The variety of offenses at the college level

"Yeah, it's funny. We don't go into the games with gigantic menus, but they're definitely different. They're definitely different. We want to stick to the stuff that we can do well and I think we're still in the process of figuring that out. But it's a different menu for sure and the offense -- there's some great offensive minds out there and they present you a lot of problems on a week-to-week basis. You can put Northern Illinois right up there with the rest of them. They do some good things that will be a great challenge for us."

On Josh Ross' rushing ability as a linebacker

"Well, that gives him a role on third down, so now you can keep the same people out there and present different looks. I give a shoutout to Coach Helow on that one. He does a good job of teaching those guys how to blitz with speed and intensity.
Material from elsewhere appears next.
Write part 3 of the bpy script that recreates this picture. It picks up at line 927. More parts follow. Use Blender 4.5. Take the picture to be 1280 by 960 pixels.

Pace is a big point of emphasis with him. And Josh has a great knack for it. He coaches me up on a couple of the moves he does and different than I've taught the guys I've worked with in the past and probably a little bit better, to be quite frank. Credit goes to him and Coach Helow on that one."

On having a versatile rotation and if that's the plan

"I'd say both (as far if the plan is season-long or weekly). I tell our players: if you're playing well enough to play, you're gonna play. And then we're gonna try to figure out what you do well and put you in those situations. A lot of it's matchup-based. I'd say it's intentional, but it's also, hey, let's play the guys that can help us win."

First-time contributors and shortening the learning curve

"I don't think so (saying he didn't do anything to shorten the learning curve). The first game, the captains said 50% of our defense hadn't played in front of fans before. That was kinda wild. So there was a big jump on a lot of those guys from Week 1 to Week 2. I'm proud of how they responded. It's not easy to go out and play in front of all of those people after you just do it in front of practice the whole time. Kudos to them!"